Although not intimate with the Buckeye State, Craven seems an ideal match for the project. “Two days before the shootings at Kent State, I was elected student president of the liberal arts college at Boston University,” he recalls, adding that his notoriety had been ensured during an arrest for selling “all-natural hot dogs” from a shopping cart outside the student union. The school did not appreciate competition with its food service.

On the heels of election victory, Craven helped lead a BU campus strike. In the fall of 1970, he joined a National Student Association delegation headed for North and South Vietnam to sign a “people’s peace treaty.” Later, he testified at Senate Foreign Relations Committee hearings about the war, and was an organizer of the massive 1971 May Day demonstrations in Washington, D.C.

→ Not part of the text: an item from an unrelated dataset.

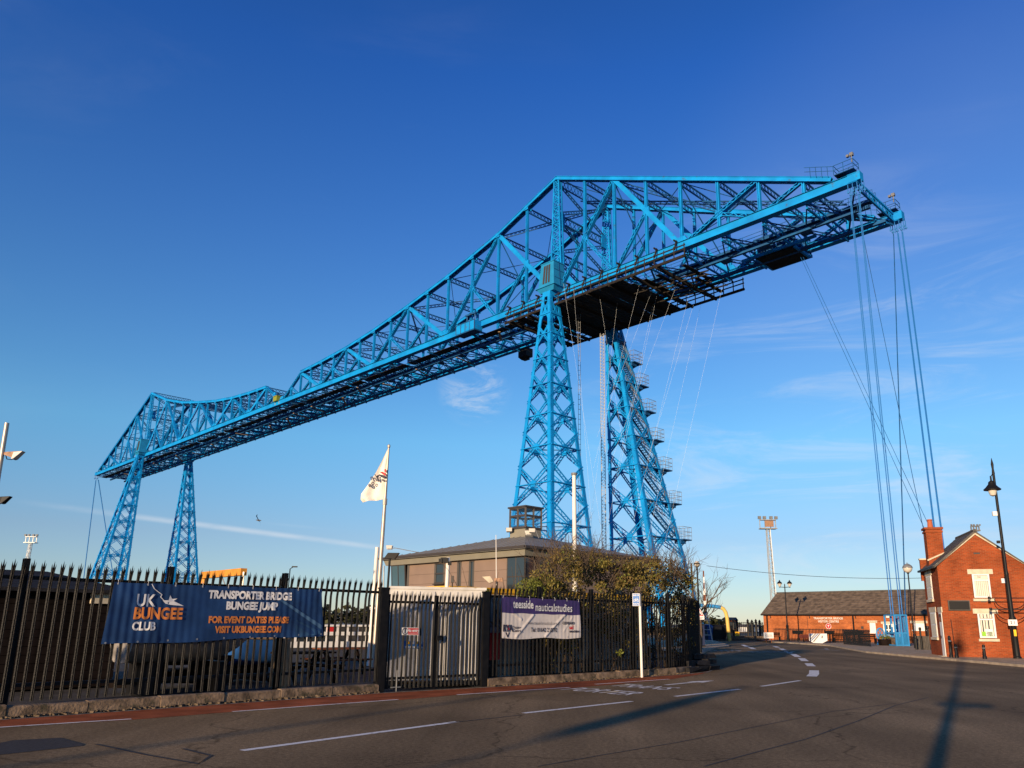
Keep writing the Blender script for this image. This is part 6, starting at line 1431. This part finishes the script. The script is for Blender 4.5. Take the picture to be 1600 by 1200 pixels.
def vwin(u0, u1, v0, v1, kind):
    x0, x1 = vs_(u0), vs_(u1); z1, z0 = on_plane(u0, v0, V0, VY).z, on_plane(u0, v1, V0, VY).z; w = MB()
    if kind == 'panel': w.bb(x0, -.05, z0, x1, .02, z1); w = lbuild(w, 'window', M['white'], vc, vc)
    else:
        for x in (x0 + .05, (x0 * 2 + x1) / 3, (x0 + x1 * 2) / 3, x1 - .05): w.bar((x, -.03, z0), (x, -.03, z1), .09, .10)
        for z in (z0 + .04, (z0 + z1) / 2, z1 - .04): w.bar((x0, -.03, z), (x1, -.03, z), .09, .09)
        w = lbuild(w, 'window', M['white'], vc, vc); lbuild(MB().bb(x0 + .02, -.025, z0 + .02, x1 - .02, .0, z1 - .02), 'pane', M['glass'], w, vc)
    lbuild(MB().bb(x0 - .2, -.045, z1 + .01, x1 + .2, .03, z1 + .24), 'lintel', M['cream'], w, vc); lbuild(MB().bb(x0 - .08, -.09, z0 - .10, x1 + .08, .02, z0 - .005), 'sill', M['white'], w, vc)
vwin(1359, 1368, 973.5, 988, 'panel'); vwin(1380, 1404, 975, 993, 'win'); vwin(1426, 1446, 974, 984, 'panel')
def vtext(body, u, v, size, m, bold=.004, sx=.95):
    p = on_plane(u, v, V0 - VY * .03, VY); lettering(body, size, p, VX, Z, M[m], vc, bold, sx, off=.012, ext=.012)
vtext('TRANSPORTER BRIDGE', 1294, 966.3, .295, 'galvlight', .006, 1.02); vtext('VISITOR CENTRE', 1294.5, 971.2, .295, 'galvlight', .006, 1.0)
p = on_plane(1294.5, 978.3, V0 - VY * .02, VY); ring_print(p, .0, .25, VX, Z, -VY, 'redprint', vc, 'emblem'); ring_print(p - VY * .004, .25, .29, VX, Z, -VY, 'whiteprint', vc, 'emblem'); MB().box(p - VY * .008, (.05, .004, .26), VX, VY).box(p - VY * .008 + Z * .06, (.22, .004, .05), VX, VY).build('emblem', M['whiteprint'], vc)
x = vs_(1347); lbuild(MB().bb(x - .12, -.04, 1.35, x + .12, 0, 1.6), 'vent', M['frame'], vc, vc)
lbuild(MB().bb(vs_(1386.5), -.14, VE - .35, vs_(1386.5) + .3, -.02, VE - .05), 'alarm_box', M['white'], vc, vc)
ms = MB(); ms.bar((vs_(1210), -.005, .2), (vs_(1210) + .01, -.005, .21), .01, .01)
# railings along the pavement in front, troughs, notice boards
rA, rB = Vector((22.9, 80.5, 0)), Vector((25.2, 69.5, 0)); rC = Vector((25.4, 64.0, 0))
vr1 = rails('pavement_railing', Vector((23.3, 79.5, 0)), Vector((29.6, 74.5, 0)), 1.25, 'black iron railing with hanging troughs along the front of the visitor building', step=.14, z0=.10, r=.02)
vr2 = rails('pavement_railing', Vector((26.3, 69.5, 0)), Vector((25.6, 62.2, 0)), 1.25, 'dense dark railing seen end on, right of the troughs', step=.16, z0=.10, r=.015)
for i, (u, v, w) in enumerate(((1246.5, 988, 1.0), (1255.5, 994.5, .9), (1296, 988.5, .85), (1327, 989.5, .8), (1342, 989.5, .8))):
    p = yd(u, v, 76.5 - i * .5); t = thing('flower_trough', p, ('black trough high on the railing beside the twin lamp', 'dark red trough low on the railing beside the wide banner', 'black trough just right of the wide banner', 'first black trough left of the second downpipe', 'black trough just right of the second downpipe')[i], 'trough', 'troughs on the railing')
    MB().hexa([p + Vector((x * w * .44, y * .10, -.16)) for x, y in ((-1, -1), (1, -1), (1, 1), (-1, 1))] + [p + Vector((x * w * .5, y * .15, .16)) for x, y in ((-1, -1), (1, -1), (1, 1), (-1, 1))]).build('trough', M['darkred'] if i == 1 else M['blackiron'], t); MB().box(p + Z * .165, (w * .94, .24, .02)).build('soil', M['deckdark'], t)
    MB().bar((p.x, p.y + .05, .1), p - Z * .16, .06, .06).build('bracket', M['blackiron'], t)
wb = thing('pavement_banner', yd(1278, 1000, 72), 'white banner with broad blue and grey diagonal stripes on the pavement railing', 'banner'); q = [yd(u, v, 73.5 - (u - 1264) / 29 * 1.5) for u, v in ((1264, 990), (1292, 990), (1293, 1001), (1285, 1005), (1271, 1004.5), (1264.5, 1001))]
MB().prism(q, (0, .02, 0)).build('cloth', M['whiteprint'], wb)
def wq(pts, m): MB().add([yd(u, v, 73.5 - (u - 1264) / 29 * 1.5 - .035) for u, v in pts], [tuple(range(len(pts)))]).build('stripe', M[m], wb)
wq([(1264.2, 990.2), (1271, 990.2), (1265, 996), (1264.3, 994)], 'stripeblue'); wq([(1273, 990.2), (1275.5, 990.2), (1266.5, 999.5), (1265, 999)], 'stripegrey'); wq([(1280, 990.2), (1282, 990.2), (1272, 1003), (1270, 1002.5)], 'stripegrey'); wq([(1277, 990.2), (1279, 990.2), (1268, 1001.5), (1267.4, 1000)], 'stripeblue'); wq([(1284, 993), (1285.4, 993.4), (1285, 997.5), (1283.6, 997)], 'darkprint')
for x in (1266, 1290): p = yd(x, 996, 73); MB().bar((p.x, p.y + .08, .1), (p.x, p.y + .08, 1.3), .05, .05).build('post', M['blackiron'], wb)
ws = thing('white_notice', Vector((yd(1201, 1000, 77).x, 77, 0)), 'white notice board on two posts at the left end of the pavement railing', 'sign'); c = yd(1201, 992.8, 77); MB().box(c, (.93, .05, .55)).build('board', M['white'], ws)
mb = MB()
for i in range(3):
    for k in range(6): mb.box(c + Vector((-.28 + .11 * k, -.03, .12 - .12 * i)), (.08, .006, .05))
mb.build('print', M['greyprint'], ws)
for s in (-.25, .25): MB().bar((c.x + s, 77.06, 0), (c.x + s, 77.06, c.z), .07, .05).build('post', M['rust'], ws)
# benches and other dark shapes in front of the windows
for i, (u, v) in enumerate(((1208, 998), (1314, 998), (1357, 1000))):
    p = yd(u, v, 78 - i * 3); p.z = .1; t = thing('bench', p, ('dark bench at the left end of the visitor building', 'dark bench between the troughs and the dense railing', 'dark bench below the small boarded window')[i], 'bench', 'benches before the visitor building')
    for k in range(3): MB().box(p + Vector((0, -.15 + .15 * k, .46)), (1.5, .12, .04)).build('seat_slat', M['darktimber'], t)
    for k in range(2): MB().box(p + Vector((0, .24, .62 + .16 * k)), (1.5, .04, .12)).build('back_slat', M['darktimber'], t)
    for s in (-.65, .65): MB().box(p + Vector((s, .03, .23)), (.06, .5, .46)).box(p + Vector((s, .26, .6)), (.06, .05, .5)).build('leg', M['blackiron'], t)
# twin lantern
tl = thing('twin_lantern_lamp', Vector((25.34, 79.5, 0)), 'black street lamp with two lanterns in front of the visitor building', 'street lamp'); b = Vector((yd(1231.5, 1000, 79.5).x, 79.5, 0)); p = Vector((b.x, b.y, yd(1225, 912, 79.5).z)); H_ = p.z
MB().lathe(b, [(.17, 0), (.17, .3), (.13, .35), (.13, 1.5), (.16, 1.55), (.07, 1.75), (.05, H_ - .15), (.03, H_)], 10).build('column', M['blackiron'], tl, smooth=True)
MB().tube([p + Vector((-.55, 0, -.32)), p + Vector((0, 0, -.36)), p + Vector((.55, 0, -.32))], .035, 6).build('cross_arm', M['blackiron'], tl)
for s in (-1, 1):
    c = p + Vector((s * .50, 0, -.05)); l = MB().lathe(c, [(.06, -.27), (.22, .02), (.24, .05)], 8).build('lantern', M['lampglass'], tl); MB().lathe(c, [(.27, .05), (.2, .2), (.08, .28), (.06, .36), (.02, .42)], 8).lathe(c, [(.05, -.34), (.09, -.26), (.04, -.24)], 8).build('cap', M['blackiron'], l)
# overhead wire
line('overhead_wire', yd(1104, 884, 62), yd(1447, 903, 60), .018, M['blackiron'], 'thin black overhead wire sagging from the globe lamp to the brick house', 'wire', None, .35)
globe_lamp(1418, 888, 59, .34, 'domed globe lamp on a black column beside the blue cage', .1, True)

# ---------------------------------------------------------------- blue anchor cage and what stands round it
cg = thing('anchor_cage', yd(1409, 1012, 64.5), 'bright blue barred cage round the foot of the anchor cables', 'cage'); a, b = yd(1390.5, 1012, 66), yd(1427, 1012, 64); W = 2.0; c = Vector((a.x + W * .48, 66.6, .1)); HH = 2.42
fr = MB(); w2 = (b.x - a.x) / 2 * 1.0; c = Vector(((a.x + b.x) / 2, 65.6, .1)); dd = .9
for x in (-w2, 0, w2):
    for y in (-dd, dd): fr.bar(c + Vector((x, y, 0)), c + Vector((x, y, HH)), .11, .11)
for z in (.06, HH * .42, HH):
    for y in (-dd, dd): fr.bar(c + Vector((-w2, y, z)), c + Vector((w2, y, z)), .09, .10)
    for x in (-w2, w2): fr.bar(c + Vector((x, -dd, z)), c + Vector((x, dd, z)), .09, .10)
fr.build('frame', M['cageblue'], cg)
me = None
for i in range(16):
    for y in (-dd, dd): MB().bar(c + Vector((-w2 + 2 * w2 * (i + .5) / 16, y, .08)), c + Vector((-w2 + 2 * w2 * (i + .5) / 16, y, HH * .42)), .035, .035).build('bar', M['cageblue'], cg)
for i in range(12): MB().bar(c + Vector((w2, -dd + 2 * dd * (i + .5) / 12, .08)), c + Vector((w2, -dd + 2 * dd * (i + .5) / 12, HH)), .035, .035).build('bar', M['cageblue'], cg)
MB().box(c + Z * .35, (w2 * 1.4, 1.2, .6)).build('anchor_block', M['concrete'], cg)
MB().box(c + Vector((-.1, .4, 1.6)), (.2, .03, .25)).build('notice', M['whiteprint'], cg)
wh = thing('wheel_sculpture', yd(1374, 1008, 68), 'blue iron wheel set upright on a stand left of the cage', 'sculpture'); c = yd(1375.5, 991, 68)
MB().tube([c + Vector((.32 * math.cos(k * math.pi / 10), 0, .48 * math.sin(k * math.pi / 10))) for k in range(21)], .07, 8).build('rim', M['cageblue'], wh)
for k in range(6): MB().bar(c, c + Vector((.32 * math.cos(k * math.pi / 3), 0, .48 * math.sin(k * math.pi / 3))), .05, .05).build('spoke', M['cageblue'], wh)
MB().bar(c + Vector((-.1, -.1, 0)), Vector((c.x - .42, c.y - .3, .1)), .10, .10).bar(c + Vector((.1, -.1, 0)), Vector((c.x + .25, c.y - .3, .1)), .10, .10).build('stand', M['cageblue'], wh)
pt = thing('planter', yd(1384, 1010, 66.3), 'dark planter of low green plants between the wheel and the cage', 'planter'); q = yd(1383.5, 1004, 66.3); q.z = .1; MB().hexa([q + Vector((x * .42, y * .3, 0)) for x, y in ((-1, -1), (1, -1), (1, 1), (-1, 1))] + [q + Vector((x * .5, y * .36, .5)) for x, y in ((-1, -1), (1, -1), (1, 1), (-1, 1))]).build('tub', M['darktimber'], pt)
mb = MB(); leaf_cloud(260, lambda: (q + Vector((random.uniform(-.45, .45), random.uniform(-.3, .3), .55 + abs(random.gauss(0, .13)))), .1), .07, mb); mb.build('foliage', M['leafgreen'], pt)
gw = thing('garden_gate', yd(1440, 1010, 56), 'dark boarded gate and wall between the globe lamp and the house', 'gate'); a, b = yd(1431, 1000, 57), yd(1452, 1000, 55)
for i in range(9): e = Vector((a.x, a.y, .1)).lerp(Vector((b.x, b.y, .1)), (i + .5) / 9); MB().box(e + Z * .45, (.105, .06, .9)).build('board', M['slate'], gw)
for u, v in ((1430, 993), (1449, 978), (1437, 980), (1453.5, 978)): p = yd(u, v, 55.5); MB().lathe(Vector((p.x, p.y, .1)), [(.07, 0), (.07, p.z - .3), (.10, p.z - .25), (.09, p.z - .12), (.02, p.z - .1)], 8).build('post', M['blackiron'], gw)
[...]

Craven worked with John Lennon to form a national campaign by staging three concerts a week across the country; one of them even planned to rock out near the 1972 Republican National Convention. This movement “was then immediately crushed by the Nixon White House, using the immigration department against Lennon,” Craven explains.

The former Beatle battled this politically motivated deportation threat throughout the waning years of the war.

Craven’s experience with the counterculture zeitgeist prompted him to push for authenticity in Trembled, which got “six stock-footage sequences to evoke specific themes and historical contexts,” he says. “This required intensive research and negotiation — and about $70,000. We also needed 17 period source music cues, in addition to the score by Jeff Claus and Judy Hyman of The Horseflies.”

After a world premiere at the Cleveland International Film Festival on March 22, Trembled will have its New England debut March 29 at the Green Mountain Film Festival in Montpelier. A four-day run begins April 1 at the Savoy Theater, and a one-night stint at Dartmouth College’s Spaulding Auditorium takes place April 6.

Meanwhile, Craven is teaching film three days a week at Marlboro College and trying to raise funds for his next endeavor, another adaptation called Disappearances. The 1977 Mosher book concerns a dairy farmer who tries to save his herd by smuggling whiskey over the Canadian border during Prohibition.

“Kris Kristofferson remains committed,” Craven says of his casting efforts. “The script is now with Vanessa Redgrave. . . Other actors who’ve expressed interest include Billy Connelly, Rip Torn, Gary Farmer, Rusty DeWees and Tantoo Cardinal.”

The money game is always daunting. If major investors do not materialize this year, “we’ll mount a grassroots campaign to shoot in the fall of ’03,” Craven pledges, “come hell or high water.”